Two of my favorite living writers are Kazuo Ishiguro and Haruki Murakami. The similarities and differences of these writers, both Kakfa descendents, are a subject of endless fascination to me.
Ishiguro is clearly the better writer. His novels can sometimes be almost perfect — three of them: remains of the day, never let me go, and a pale view of hills, are, for what he sets out to do, about as close to perfection as I think a novel gets. By that I mean that not a word is out of place, characters are exactly who they need to be, and nothing happens without a reason. Ishiguro has a plan. He knows exactly what he wants to do, and he lets you have it in tiny doses. His writing is the opposite of chinese water torture.
By contrast Murakami is a complete mess. His books are powerful disappointments — in the sense of promising much more than they deliver. The trip is usually the same. Murakami is wildly creative and about half way through a Murakami book I am convinced of his genius. That’s until I realise he isn’t actually going to solve the problems he is laying out.
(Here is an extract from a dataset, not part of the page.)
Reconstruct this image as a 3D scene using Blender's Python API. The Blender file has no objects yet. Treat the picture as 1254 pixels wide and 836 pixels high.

He has no idea what he is doing or where he is going. And you can always pick up the strain as he tries to tie up as much as he can in the last few chapters.
But nonetheless I continue to read Murakami, irresistably, and love it. He’s like a method actor. The book, basically, is about him, and all he can write about is himself. I love watching his characters cook their food and play their music (two things they always do), because basically you’re just watching Murakami. The pleasure is the same you might have just watching Marlon Brando do anything in the Godfather. What attracts us to these kind of writers and actors I have no idea. But Murakami’s presence and power is enough to keep me through the book, even if by the end of it I want to throttle him for promising so much and failing to deliver. Or delivering is such a clumbsy way, Tom Wolfe-like, that sometimes you call it satire to be kind.
I suppose its the inevitable tradeoff for any creator: power against control. Ishiguro has perfection in every detail but less of that kind of power and passion that propells you through Murakami’s books. For example, I doubt Ishiguro could write a sex scene, or anything like the man-skinning scene in Murakami’s The Wind-Up Bird Chronicles.
The most interesting question, finally, is who is more evocative of their common master, Franz Kafka. Murakami has chaos, absurdity, and dreaminess in spades, and that wierd sexual energy of Kafka’s books. But what Murakami doesn’t get, and what Ishiguro does, is Kafka’s understanding of absurdity. In fact Ishiguro sometimes does better than Kafka in forcing his characters to react to completely absurd situations without relying on devices (like beetles) to bring out the absurdity. So on that score I’d hand the Kafka prize to Ishiguro.